Free and hindered-rotation of helium excimers in liquid helium via a bulk experiment

Superfluidity is a many-body quantum effect observed for the first time in liquid helium. In the context of modern nanoscience, a natural question is whether superfluidity exists at the nanoscale and if so, under what conditions it occurs. Superfluidity can be probed by means of a torsional pendulum immersed in liquid helium: a decrease in the moment of inertia of the pendulum was observed during the superfluid transition. By replacing the torsional pendulum with a carbonyl sulfide molecule embedded in helium droplets, Grebenev and coworkers explored superfluidity at the nanoscale. They established that 60 4He atoms is the threshold to observe superfluidity. The thermodynamic conditions necessary for this transition could not be ascertained in Grebenev's work since in the helium droplet technique the transition into the superfluid state is impossible to control. One possible way around this experimental limitation is to perform a bulk experiment and embed short-lived helium excimers because all other molecules would freeze.
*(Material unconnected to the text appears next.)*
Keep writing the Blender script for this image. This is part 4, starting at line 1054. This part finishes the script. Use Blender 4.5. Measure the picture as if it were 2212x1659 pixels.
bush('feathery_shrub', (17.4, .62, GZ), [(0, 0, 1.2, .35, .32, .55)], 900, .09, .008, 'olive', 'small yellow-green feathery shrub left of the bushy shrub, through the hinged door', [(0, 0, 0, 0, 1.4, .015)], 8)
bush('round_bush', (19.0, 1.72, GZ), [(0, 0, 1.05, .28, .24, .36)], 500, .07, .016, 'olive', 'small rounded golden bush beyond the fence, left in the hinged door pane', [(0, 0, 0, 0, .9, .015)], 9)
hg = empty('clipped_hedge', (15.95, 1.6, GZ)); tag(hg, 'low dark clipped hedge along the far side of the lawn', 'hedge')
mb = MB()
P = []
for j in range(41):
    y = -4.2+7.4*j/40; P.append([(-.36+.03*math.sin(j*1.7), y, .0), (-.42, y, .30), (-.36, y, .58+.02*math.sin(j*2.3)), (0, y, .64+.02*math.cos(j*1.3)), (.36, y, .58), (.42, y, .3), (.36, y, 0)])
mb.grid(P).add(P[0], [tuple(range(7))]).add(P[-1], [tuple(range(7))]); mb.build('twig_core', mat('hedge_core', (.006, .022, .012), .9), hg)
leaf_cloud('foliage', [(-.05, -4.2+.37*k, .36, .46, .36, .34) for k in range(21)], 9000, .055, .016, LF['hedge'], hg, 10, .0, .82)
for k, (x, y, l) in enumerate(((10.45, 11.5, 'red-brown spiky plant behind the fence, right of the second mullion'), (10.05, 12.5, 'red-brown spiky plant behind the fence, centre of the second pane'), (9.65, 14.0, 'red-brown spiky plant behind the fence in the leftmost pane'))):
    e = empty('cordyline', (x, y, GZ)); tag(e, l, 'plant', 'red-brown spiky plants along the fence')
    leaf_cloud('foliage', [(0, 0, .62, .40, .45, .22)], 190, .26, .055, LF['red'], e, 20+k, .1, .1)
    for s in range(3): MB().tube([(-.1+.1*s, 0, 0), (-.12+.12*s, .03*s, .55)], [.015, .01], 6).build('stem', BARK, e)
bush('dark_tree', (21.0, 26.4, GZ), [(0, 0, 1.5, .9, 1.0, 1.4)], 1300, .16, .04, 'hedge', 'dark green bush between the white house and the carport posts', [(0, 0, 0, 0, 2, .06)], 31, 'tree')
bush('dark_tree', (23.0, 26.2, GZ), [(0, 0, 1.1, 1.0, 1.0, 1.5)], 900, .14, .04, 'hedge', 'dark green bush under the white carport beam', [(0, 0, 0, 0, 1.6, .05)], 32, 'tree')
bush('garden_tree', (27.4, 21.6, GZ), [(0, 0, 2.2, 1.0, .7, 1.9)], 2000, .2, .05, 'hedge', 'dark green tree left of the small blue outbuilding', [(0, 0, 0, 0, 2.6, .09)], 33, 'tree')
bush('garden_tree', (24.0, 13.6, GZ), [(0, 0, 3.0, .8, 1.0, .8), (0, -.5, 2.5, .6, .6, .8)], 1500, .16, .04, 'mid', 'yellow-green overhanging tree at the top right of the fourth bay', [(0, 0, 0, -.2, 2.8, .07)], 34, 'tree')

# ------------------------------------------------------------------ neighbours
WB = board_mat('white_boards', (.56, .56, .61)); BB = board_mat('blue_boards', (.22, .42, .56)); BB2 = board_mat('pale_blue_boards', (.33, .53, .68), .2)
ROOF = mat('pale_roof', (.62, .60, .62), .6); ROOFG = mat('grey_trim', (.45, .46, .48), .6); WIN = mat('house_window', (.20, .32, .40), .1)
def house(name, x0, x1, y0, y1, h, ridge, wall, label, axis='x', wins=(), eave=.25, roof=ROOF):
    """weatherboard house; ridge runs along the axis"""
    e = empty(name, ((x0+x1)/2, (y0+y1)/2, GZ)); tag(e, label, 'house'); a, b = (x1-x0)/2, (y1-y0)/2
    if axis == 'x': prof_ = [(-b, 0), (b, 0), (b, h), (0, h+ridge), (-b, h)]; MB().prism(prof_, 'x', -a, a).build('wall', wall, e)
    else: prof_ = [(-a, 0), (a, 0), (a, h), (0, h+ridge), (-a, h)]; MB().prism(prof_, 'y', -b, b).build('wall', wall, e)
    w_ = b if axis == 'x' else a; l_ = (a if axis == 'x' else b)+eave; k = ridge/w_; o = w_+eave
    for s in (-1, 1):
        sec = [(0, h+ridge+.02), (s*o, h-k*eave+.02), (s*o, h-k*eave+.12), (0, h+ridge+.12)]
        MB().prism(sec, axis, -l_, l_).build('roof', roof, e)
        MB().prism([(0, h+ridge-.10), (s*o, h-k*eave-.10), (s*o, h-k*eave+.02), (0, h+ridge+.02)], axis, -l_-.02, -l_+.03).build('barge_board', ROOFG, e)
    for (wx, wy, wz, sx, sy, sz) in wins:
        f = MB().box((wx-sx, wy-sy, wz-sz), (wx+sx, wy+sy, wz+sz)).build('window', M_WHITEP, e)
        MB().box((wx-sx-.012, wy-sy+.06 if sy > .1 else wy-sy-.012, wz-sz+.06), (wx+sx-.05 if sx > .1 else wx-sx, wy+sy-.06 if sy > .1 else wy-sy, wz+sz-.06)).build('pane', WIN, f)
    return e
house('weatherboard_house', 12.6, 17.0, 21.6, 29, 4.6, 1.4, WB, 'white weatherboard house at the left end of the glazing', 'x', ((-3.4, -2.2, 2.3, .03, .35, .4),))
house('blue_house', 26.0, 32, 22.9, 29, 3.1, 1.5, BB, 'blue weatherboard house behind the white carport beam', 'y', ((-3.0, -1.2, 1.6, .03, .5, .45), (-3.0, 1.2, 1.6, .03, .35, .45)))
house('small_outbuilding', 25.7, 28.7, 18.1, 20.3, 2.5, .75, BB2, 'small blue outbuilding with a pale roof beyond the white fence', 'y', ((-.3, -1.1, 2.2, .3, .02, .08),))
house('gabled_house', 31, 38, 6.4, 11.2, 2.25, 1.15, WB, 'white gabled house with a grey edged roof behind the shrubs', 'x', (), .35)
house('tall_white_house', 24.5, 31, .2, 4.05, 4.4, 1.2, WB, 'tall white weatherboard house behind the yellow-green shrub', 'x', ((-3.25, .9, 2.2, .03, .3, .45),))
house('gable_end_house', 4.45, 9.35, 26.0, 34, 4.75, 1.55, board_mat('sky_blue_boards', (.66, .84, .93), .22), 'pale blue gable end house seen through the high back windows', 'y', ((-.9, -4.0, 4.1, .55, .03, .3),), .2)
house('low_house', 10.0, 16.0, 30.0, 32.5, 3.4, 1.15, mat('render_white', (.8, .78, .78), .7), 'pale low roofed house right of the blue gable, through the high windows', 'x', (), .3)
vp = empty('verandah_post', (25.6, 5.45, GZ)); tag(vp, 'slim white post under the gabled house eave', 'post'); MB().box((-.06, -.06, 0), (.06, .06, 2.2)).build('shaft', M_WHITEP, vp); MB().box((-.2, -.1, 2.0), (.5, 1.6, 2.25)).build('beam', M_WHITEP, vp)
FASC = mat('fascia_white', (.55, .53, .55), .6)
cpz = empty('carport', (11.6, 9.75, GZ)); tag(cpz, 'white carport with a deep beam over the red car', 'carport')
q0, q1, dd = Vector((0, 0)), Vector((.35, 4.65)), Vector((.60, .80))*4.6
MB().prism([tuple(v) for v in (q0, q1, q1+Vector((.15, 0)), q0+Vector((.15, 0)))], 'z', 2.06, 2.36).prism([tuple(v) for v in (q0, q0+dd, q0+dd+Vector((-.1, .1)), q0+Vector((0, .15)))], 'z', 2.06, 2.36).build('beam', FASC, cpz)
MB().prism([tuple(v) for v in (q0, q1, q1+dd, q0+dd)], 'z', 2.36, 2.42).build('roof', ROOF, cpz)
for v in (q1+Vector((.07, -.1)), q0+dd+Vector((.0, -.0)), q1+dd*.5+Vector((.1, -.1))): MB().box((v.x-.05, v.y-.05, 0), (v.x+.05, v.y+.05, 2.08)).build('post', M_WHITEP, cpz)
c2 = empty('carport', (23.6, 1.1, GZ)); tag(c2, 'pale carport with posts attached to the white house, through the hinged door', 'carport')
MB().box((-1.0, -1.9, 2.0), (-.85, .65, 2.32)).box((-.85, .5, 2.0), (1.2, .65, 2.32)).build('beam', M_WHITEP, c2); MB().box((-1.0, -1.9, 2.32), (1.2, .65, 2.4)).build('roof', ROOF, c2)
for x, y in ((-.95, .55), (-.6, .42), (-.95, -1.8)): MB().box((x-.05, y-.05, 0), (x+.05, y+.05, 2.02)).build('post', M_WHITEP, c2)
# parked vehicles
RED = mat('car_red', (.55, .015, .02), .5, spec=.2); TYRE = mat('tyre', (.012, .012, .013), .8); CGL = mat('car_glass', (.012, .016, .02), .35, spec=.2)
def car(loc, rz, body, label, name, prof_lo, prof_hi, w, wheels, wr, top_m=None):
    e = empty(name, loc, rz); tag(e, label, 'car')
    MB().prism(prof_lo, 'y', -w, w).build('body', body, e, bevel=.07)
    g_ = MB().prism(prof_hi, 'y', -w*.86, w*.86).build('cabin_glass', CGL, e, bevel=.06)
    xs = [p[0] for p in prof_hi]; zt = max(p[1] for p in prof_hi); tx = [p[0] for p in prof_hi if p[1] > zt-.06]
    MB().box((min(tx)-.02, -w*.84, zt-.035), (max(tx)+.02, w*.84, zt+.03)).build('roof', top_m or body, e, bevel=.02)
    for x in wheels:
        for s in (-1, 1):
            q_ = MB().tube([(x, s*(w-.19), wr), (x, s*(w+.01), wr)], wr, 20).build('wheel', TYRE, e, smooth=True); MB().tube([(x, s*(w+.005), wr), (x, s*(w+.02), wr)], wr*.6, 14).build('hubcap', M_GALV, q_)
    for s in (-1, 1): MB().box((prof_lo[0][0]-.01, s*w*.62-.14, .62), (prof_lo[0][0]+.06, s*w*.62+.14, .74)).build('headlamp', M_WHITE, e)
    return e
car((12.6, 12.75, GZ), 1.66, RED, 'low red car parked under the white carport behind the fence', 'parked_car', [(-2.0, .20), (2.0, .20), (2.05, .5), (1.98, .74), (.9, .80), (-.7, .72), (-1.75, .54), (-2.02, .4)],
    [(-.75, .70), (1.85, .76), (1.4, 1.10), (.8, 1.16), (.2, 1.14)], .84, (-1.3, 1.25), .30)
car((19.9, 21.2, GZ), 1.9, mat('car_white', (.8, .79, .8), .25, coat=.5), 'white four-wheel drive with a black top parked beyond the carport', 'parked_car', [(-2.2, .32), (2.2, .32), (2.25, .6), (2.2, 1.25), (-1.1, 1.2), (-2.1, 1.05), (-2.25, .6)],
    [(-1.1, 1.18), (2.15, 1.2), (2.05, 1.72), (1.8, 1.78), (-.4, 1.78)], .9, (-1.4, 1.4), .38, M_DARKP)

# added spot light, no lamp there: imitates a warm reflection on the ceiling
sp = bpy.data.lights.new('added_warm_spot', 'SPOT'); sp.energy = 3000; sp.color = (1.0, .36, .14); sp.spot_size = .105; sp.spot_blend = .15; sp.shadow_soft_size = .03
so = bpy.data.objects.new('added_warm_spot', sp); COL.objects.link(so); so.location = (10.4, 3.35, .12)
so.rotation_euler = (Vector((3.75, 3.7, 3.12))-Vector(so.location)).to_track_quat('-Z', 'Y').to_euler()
The excimers are in Rydberg states and emit fluorescence sensitive to their environment. In this work, helium excimers have been produced in bulk liquid helium using corona discharges. A wide range of the phase diagram of helium has been probed via fluorescence spectroscopy of Rydberg excimers for the first time: molecular transitions in gaseous, supercritical, vapor and normal liquid phases have been studied systematically. Depending on the thermodynamic conditions, sharp as well as broadened spectra have been observed. The linewidths and lineshifts of a transition of interest have been interpreted on the basis of a model that considers emission from two kinds of excimer: on the one hand, excimers embedded in voids and fully solvated in liquid helium exhibiting hindered rotation, and on the other hand, excimers residing in larger gas pockets within the liquid helium, exhibiting free rotation. The relative contributions of each species of excimer have been estimated in a ratio of approximately 1:5. Hindered transitions were identified for pressures and temperatures in the vapor phase, before helium liquefies. These points in the phase diagram show the formation of clusters between excimers and ground-state helium atoms, indicating that the He_2 -He interaction is stronger than that of He-He.